Closed SpecLad closed 2 days ago
The change itself is reasonable, but my understanding is that there are GitHub-imposed resource limits that we potentially could run into and that's why the settings are low right now.
I'm not aware of any additional limits. You get the runner that you get, and it's up to you how to use it.
and that's why the settings are low right now.
I assumed that they are low because they were configured before GitHub started using 4-core runners (which is this year: https://github.blog/2024-01-17-github-hosted-runners-double-the-power-for-open-source/).

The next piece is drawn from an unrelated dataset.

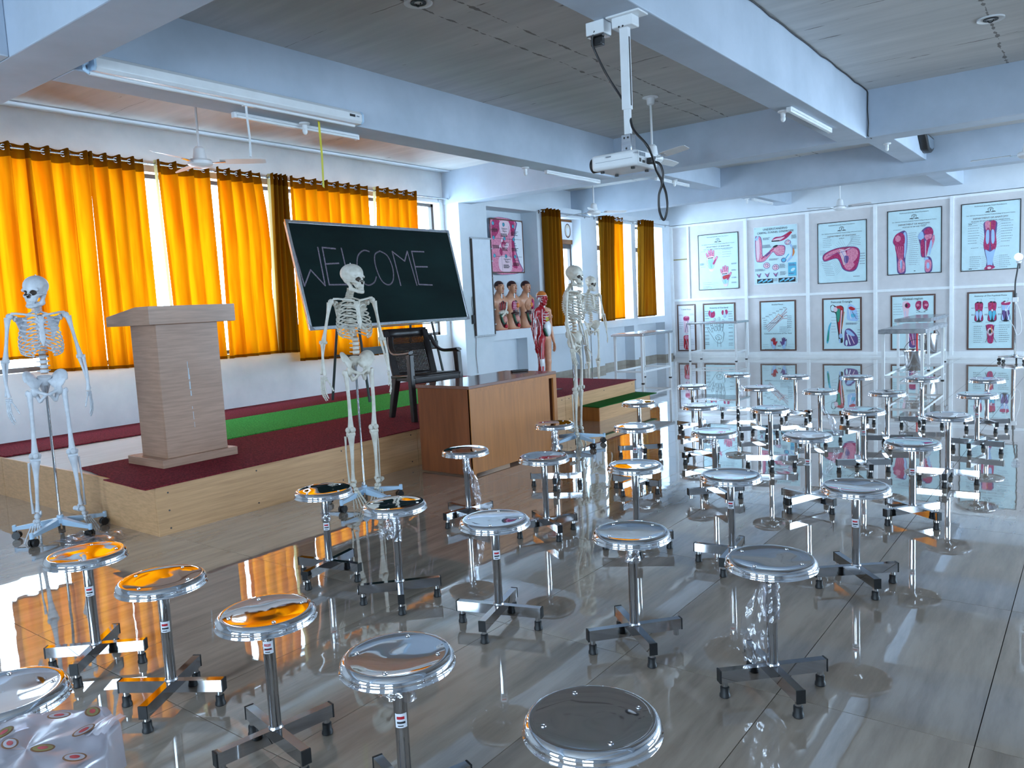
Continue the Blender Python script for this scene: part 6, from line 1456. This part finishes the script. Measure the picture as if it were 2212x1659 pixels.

https://docs.mamedev.org/contributing/index.html says we've had contributors banned from GitHub for using "too much" CPU and GitHub would not define what "too much" is. I don't remember the specific details (@cuavas might) but apparently it's a thing.
Proper way to do that would be make -j$(nproc)
.
I’d be somewhat concerned about that with limited memory. A -j5
build on a fairly minimal Linux system with 6GB RAM hits swap pretty hard at two points whether you use GCC or clang. The macOS runners only have 7GB RAM, so I wouldn’t want to sail too close to the wind.
https://docs.mamedev.org/contributing/index.html says we've had contributors banned from GitHub for using "too much" CPU and GitHub would not define what "too much" is. I don't remember the specific details (@cuavas might) but apparently it's a thing.
Correct, @0kmg was banned from GitHub actions.
The standard GitHub runners have 3 to 4 CPUs, depending on the OS: https://docs.github.com/en/actions/using-github-hosted-runners/about-github-hosted-runners/about-github-hosted-runners#standard-github-hosted-runners-for-public-repositories. Increase the number of Make jobs to utilize those CPUs better.